Maar ook waar de politieke wil bestaat, botst men op praktische problemen. Zo is er een enorm tekort aan geschoold personeel om de grote noden in de gezondheidssector in te lossen. De scholingsgraad in Tanzania ligt laag. Voor veel mensen blijft educatie beperkt tot het lager onderwijs, maar zelfs dan is het niet gegarandeerd dat mensen ook echt geletterd de schoolbanken verlaten. Dat laat zich voelen op de jobmarkt, met weinig gekwalificeerde artsen en verpleegsters en weinig goed geschoold onderwijspersoneel.

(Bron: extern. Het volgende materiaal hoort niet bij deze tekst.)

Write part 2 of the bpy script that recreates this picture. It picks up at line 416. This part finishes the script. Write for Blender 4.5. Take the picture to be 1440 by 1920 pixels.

Ondanks de obstakels is parlementslid Roel Deseyn optimistisch: “Bij de Tanzaniaanse overheid is er een groot besef over het belang van gezinsplanning. Indien alles bij het oude blijft riskeert het land over 20 jaar dubbel zoveel inwoners te tellen. Dat kan het land economisch niet aan. Het is dan ook vastbesloten om van gezinsplanning een prioriteit te maken. Het stemt ook hoopvol dat er bekwaam politiek personeel in het parlement zetelt, met oppositieleden die nauw toezien op het beleid. Om het beleid te doen slagen zal het wel noodzakelijk zijn om maximaal te investeren in het verbeteren van het lager, middelbaar en hoger onderwijs en in het bijzonder de opleiding en ondersteuning van gezondheidspersoneel. Hiertoe zou België kunnen bijdragen indien het binnen haar samenwerking met Tanzania aandacht zou besteden aan de gezondheid- en onderwijssector.”
De parlementaire delegatiereis werd georganiseerd door het European Parliamentary Forum (EPF).